• Instructions to follow:
Transcribe each line of the material as it is, and drop any picture.

• Dataset extract:
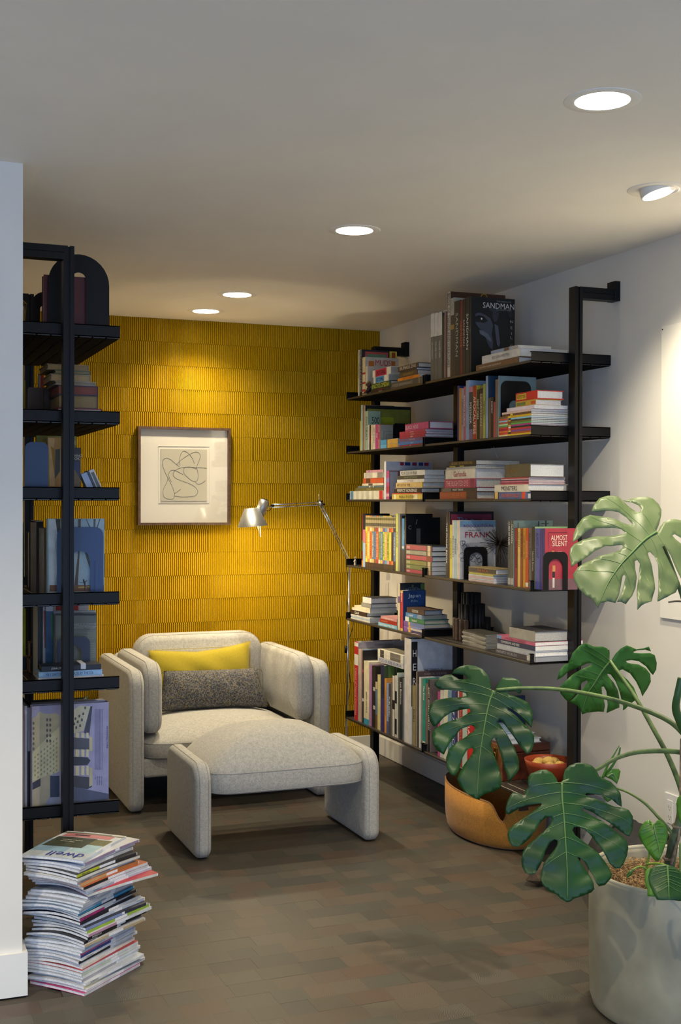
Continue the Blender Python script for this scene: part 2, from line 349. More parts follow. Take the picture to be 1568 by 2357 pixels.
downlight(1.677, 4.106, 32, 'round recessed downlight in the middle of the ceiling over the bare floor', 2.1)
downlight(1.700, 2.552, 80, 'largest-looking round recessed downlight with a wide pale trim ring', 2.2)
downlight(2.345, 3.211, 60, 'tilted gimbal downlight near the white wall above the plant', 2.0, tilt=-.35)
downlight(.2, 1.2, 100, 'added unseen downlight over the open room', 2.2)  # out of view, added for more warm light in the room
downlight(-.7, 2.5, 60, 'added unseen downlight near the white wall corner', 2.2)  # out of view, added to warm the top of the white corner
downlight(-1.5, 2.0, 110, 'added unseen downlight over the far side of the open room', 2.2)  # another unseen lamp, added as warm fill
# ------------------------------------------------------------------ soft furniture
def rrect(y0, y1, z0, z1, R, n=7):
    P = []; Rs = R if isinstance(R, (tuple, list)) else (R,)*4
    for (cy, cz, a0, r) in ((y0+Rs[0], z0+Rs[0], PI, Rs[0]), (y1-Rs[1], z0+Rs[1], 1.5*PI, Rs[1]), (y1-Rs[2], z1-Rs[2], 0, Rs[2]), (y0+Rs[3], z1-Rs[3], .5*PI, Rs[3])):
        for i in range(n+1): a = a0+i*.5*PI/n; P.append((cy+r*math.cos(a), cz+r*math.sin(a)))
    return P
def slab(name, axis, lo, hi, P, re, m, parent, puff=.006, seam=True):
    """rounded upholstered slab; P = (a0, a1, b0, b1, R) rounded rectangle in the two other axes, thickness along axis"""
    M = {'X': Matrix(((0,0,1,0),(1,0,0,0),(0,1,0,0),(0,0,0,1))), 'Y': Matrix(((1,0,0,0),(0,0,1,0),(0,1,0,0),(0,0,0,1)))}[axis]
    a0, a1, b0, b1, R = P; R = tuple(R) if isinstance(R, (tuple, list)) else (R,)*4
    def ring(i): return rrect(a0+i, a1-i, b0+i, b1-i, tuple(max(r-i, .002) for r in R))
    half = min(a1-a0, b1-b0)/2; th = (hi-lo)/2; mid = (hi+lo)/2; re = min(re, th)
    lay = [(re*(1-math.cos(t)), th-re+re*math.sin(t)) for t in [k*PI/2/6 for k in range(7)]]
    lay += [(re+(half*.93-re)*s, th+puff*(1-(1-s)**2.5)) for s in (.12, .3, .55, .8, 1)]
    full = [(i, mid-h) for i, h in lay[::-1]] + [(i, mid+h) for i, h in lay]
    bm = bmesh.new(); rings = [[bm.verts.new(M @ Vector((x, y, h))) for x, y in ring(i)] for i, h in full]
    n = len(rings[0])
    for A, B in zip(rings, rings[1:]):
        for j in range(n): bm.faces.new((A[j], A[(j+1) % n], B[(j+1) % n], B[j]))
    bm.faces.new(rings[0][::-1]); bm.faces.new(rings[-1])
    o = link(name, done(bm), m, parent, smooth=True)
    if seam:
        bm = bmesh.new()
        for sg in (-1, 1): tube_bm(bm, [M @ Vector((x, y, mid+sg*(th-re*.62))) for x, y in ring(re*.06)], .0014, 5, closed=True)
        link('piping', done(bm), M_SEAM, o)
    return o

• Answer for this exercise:
Continue the Blender Python script for this scene: part 2, from line 349. More parts follow. Take the picture to be 1568 by 2357 pixels.
downlight(1.677, 4.106, 32, 'round recessed downlight in the middle of the ceiling over the bare floor', 2.1)
downlight(1.700, 2.552, 80, 'largest-looking round recessed downlight with a wide pale trim ring', 2.2)
downlight(2.345, 3.211, 60, 'tilted gimbal downlight near the white wall above the plant', 2.0, tilt=-.35)
downlight(.2, 1.2, 100, 'added unseen downlight over the open room', 2.2)  # out of view, added for more warm light in the room
downlight(-.7, 2.5, 60, 'added unseen downlight near the white wall corner', 2.2)  # out of view, added to warm the top of the white corner
downlight(-1.5, 2.0, 110, 'added unseen downlight over the far side of the open room', 2.2)  # another unseen lamp, added as warm fill
# ------------------------------------------------------------------ soft furniture
def rrect(y0, y1, z0, z1, R, n=7):
    P = []; Rs = R if isinstance(R, (tuple, list)) else (R,)*4
    for (cy, cz, a0, r) in ((y0+Rs[0], z0+Rs[0], PI, Rs[0]), (y1-Rs[1], z0+Rs[1], 1.5*PI, Rs[1]), (y1-Rs[2], z1-Rs[2], 0, Rs[2]), (y0+Rs[3], z1-Rs[3], .5*PI, Rs[3])):
        for i in range(n+1): a = a0+i*.5*PI/n; P.append((cy+r*math.cos(a), cz+r*math.sin(a)))
    return P
def slab(name, axis, lo, hi, P, re, m, parent, puff=.006, seam=True):
    """rounded upholstered slab; P = (a0, a1, b0, b1, R) rounded rectangle in the two other axes, thickness along axis"""
    M = {'X': Matrix(((0,0,1,0),(1,0,0,0),(0,1,0,0),(0,0,0,1))), 'Y': Matrix(((1,0,0,0),(0,0,1,0),(0,1,0,0),(0,0,0,1)))}[axis]
    a0, a1, b0, b1, R = P; R = tuple(R) if isinstance(R, (tuple, list)) else (R,)*4
    def ring(i): return rrect(a0+i, a1-i, b0+i, b1-i, tuple(max(r-i, .002) for r in R))
    half = min(a1-a0, b1-b0)/2; th = (hi-lo)/2; mid = (hi+lo)/2; re = min(re, th)
    lay = [(re*(1-math.cos(t)), th-re+re*math.sin(t)) for t in [k*PI/2/6 for k in range(7)]]
    lay += [(re+(half*.93-re)*s, th+puff*(1-(1-s)**2.5)) for s in (.12, .3, .55, .8, 1)]
    full = [(i, mid-h) for i, h in lay[::-1]] + [(i, mid+h) for i, h in lay]
    bm = bmesh.new(); rings = [[bm.verts.new(M @ Vector((x, y, h))) for x, y in ring(i)] for i, h in full]
    n = len(rings[0])
    for A, B in zip(rings, rings[1:]):
        for j in range(n): bm.faces.new((A[j], A[(j+1) % n], B[(j+1) % n], B[j]))
    bm.faces.new(rings[0][::-1]); bm.faces.new(rings[-1])
    o = link(name, done(bm), m, parent, smooth=True)
    if seam:
        bm = bmesh.new()
        for sg in (-1, 1): tube_bm(bm, [M @ Vector((x, y, mid+sg*(th-re*.62))) for x, y in ring(re*.06)], .0014, 5, closed=True)
        link('piping', done(bm), M_SEAM, o)
    return o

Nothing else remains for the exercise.